* BEGIN DATASET SECTION *

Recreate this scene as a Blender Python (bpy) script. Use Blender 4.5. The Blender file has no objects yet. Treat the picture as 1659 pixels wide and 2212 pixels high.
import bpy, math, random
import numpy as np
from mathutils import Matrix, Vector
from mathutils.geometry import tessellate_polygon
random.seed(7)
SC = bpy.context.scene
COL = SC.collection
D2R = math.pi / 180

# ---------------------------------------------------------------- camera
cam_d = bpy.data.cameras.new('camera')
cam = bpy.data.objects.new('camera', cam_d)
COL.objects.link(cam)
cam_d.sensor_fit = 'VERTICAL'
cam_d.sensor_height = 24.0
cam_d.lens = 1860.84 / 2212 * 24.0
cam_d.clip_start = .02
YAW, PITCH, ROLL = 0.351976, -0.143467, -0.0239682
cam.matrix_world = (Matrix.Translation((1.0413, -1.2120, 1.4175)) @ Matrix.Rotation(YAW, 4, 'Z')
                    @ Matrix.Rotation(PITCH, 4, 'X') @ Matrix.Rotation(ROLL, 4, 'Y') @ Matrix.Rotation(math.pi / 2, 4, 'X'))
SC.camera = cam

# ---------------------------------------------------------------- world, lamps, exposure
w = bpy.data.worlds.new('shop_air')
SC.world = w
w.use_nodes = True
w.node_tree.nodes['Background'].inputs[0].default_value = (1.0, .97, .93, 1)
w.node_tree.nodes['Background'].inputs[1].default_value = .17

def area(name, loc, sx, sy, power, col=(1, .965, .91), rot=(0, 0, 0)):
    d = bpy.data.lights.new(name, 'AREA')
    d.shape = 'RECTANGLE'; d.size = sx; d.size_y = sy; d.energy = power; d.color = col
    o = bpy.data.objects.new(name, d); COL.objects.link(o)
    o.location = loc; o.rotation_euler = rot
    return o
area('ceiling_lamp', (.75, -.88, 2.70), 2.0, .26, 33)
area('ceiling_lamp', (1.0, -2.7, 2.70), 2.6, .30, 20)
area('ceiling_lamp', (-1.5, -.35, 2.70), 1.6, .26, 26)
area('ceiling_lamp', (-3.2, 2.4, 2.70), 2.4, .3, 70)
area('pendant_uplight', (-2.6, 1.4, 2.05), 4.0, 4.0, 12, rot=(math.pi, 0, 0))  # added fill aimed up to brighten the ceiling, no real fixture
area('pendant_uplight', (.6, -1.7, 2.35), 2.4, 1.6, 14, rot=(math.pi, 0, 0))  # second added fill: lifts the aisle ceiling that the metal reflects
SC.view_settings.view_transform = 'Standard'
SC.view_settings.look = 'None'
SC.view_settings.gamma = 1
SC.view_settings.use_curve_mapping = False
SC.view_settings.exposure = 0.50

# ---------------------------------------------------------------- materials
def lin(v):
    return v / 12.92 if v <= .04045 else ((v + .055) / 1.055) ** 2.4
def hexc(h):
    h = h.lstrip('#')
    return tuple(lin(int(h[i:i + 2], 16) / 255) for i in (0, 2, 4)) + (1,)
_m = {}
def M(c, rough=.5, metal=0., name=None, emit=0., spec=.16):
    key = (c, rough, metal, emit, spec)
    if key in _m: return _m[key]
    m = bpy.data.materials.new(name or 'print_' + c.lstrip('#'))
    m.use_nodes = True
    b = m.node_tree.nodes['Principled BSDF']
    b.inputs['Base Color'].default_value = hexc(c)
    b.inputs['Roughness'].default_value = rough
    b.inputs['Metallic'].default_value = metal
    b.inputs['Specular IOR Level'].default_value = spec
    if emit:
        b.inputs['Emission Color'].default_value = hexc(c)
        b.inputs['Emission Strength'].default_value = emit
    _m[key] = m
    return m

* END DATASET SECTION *

▶ [STATED GOAL] Restate, word for word and with nothing added, the lines from the first line of the listing through the one where "w.node_tree.nodes['Background'].inputs[1].default_value = .17" stands.

▶ [FULL SOLUTION]
Recreate this scene as a Blender Python (bpy) script. Use Blender 4.5. The Blender file has no objects yet. Treat the picture as 1659 pixels wide and 2212 pixels high.
import bpy, math, random
import numpy as np
from mathutils import Matrix, Vector
from mathutils.geometry import tessellate_polygon
random.seed(7)
SC = bpy.context.scene
COL = SC.collection
D2R = math.pi / 180

# ---------------------------------------------------------------- camera
cam_d = bpy.data.cameras.new('camera')
cam = bpy.data.objects.new('camera', cam_d)
COL.objects.link(cam)
cam_d.sensor_fit = 'VERTICAL'
cam_d.sensor_height = 24.0
cam_d.lens = 1860.84 / 2212 * 24.0
cam_d.clip_start = .02
YAW, PITCH, ROLL = 0.351976, -0.143467, -0.0239682
cam.matrix_world = (Matrix.Translation((1.0413, -1.2120, 1.4175)) @ Matrix.Rotation(YAW, 4, 'Z')
                    @ Matrix.Rotation(PITCH, 4, 'X') @ Matrix.Rotation(ROLL, 4, 'Y') @ Matrix.Rotation(math.pi / 2, 4, 'X'))
SC.camera = cam

# ---------------------------------------------------------------- world, lamps, exposure
w = bpy.data.worlds.new('shop_air')
SC.world = w
w.use_nodes = True
w.node_tree.nodes['Background'].inputs[0].default_value = (1.0, .97, .93, 1)
w.node_tree.nodes['Background'].inputs[1].default_value = .17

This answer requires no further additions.